Convenience store shouting
When I enter a shop, it's always nice to be greeted. But dragging out いらっしゃいませ to a five second soliloquy is just ridiculous. It's unnecessary and annoying. Don't do it. Also, some of the convenience store staff seem to think it's acceptable to shout in a voice that you can hear at the back of the shop exactly how much money you've passed them and precisely how much change you've received. This again is infuriating and pointless, but also potentially dangerous. Don't do it.

Bikes in Japan
Now this could well just be Kasai (where I live), and there is a reasonable amount of evidence to support that claim. But in any case: there should be a law against people having no mufflers on their motorbikes/scooters etc. I have lost count of the times I've been awoken at 4 in the smegging morning by some utter tool driving past my window on a motorbike. It's just not cool. And one just went past my room as I was writing this. Even if they don't go past at absurd hours of the morning, it's still annoying if you're watching a film, having a conversation or trying to read when a bike that must be breaking some kind of legal sound limit thunders past your room and makes your ears vibrate.

Mosquitoes
Enough said. Japan is crawling with insects, but I've not this year had to deal with too many, except for the damned mosquitoes.
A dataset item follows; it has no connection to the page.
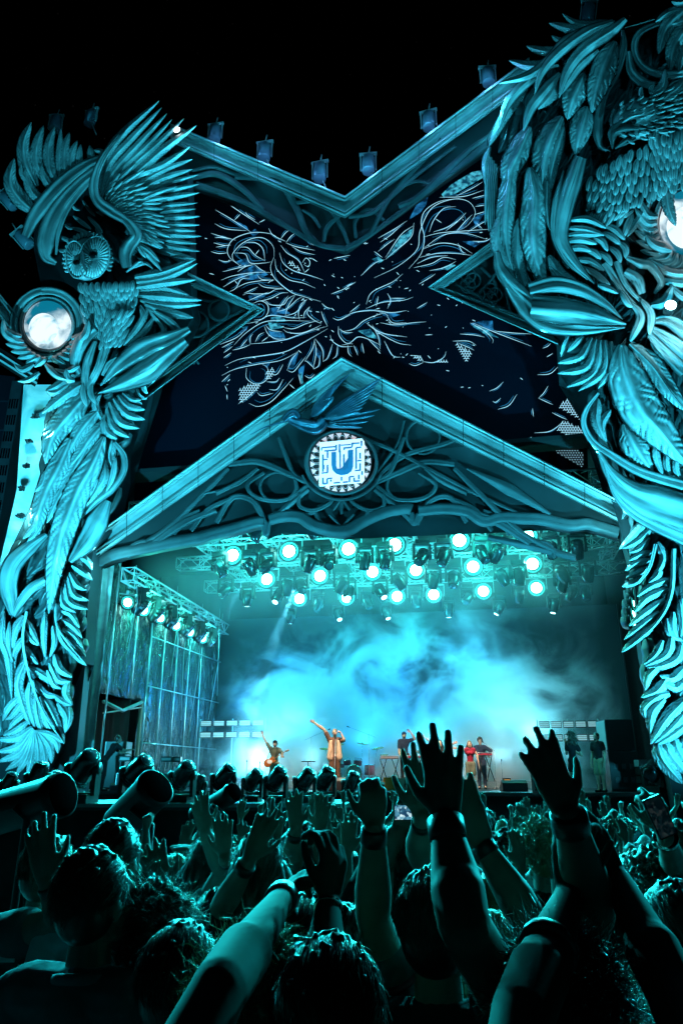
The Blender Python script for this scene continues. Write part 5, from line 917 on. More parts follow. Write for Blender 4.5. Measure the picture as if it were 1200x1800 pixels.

The lower half of both of my calves are riddled with bites, to the point where I woke up whilst scratching them. Luckily, at the time of biting, I was completely topless but seem to have escaped any biting of my torso. But still: I. Hate. Mosquitoes!!!
Also, I'm pretty sure that spell check is just messing with me here: I don't think I've ever used an 'e' to pluralise mosquito...


That's probably broadly it... I might update the list as more things come to mind later on, and I'll probably do another version of this after I've been at home for a few weeks. じゃね!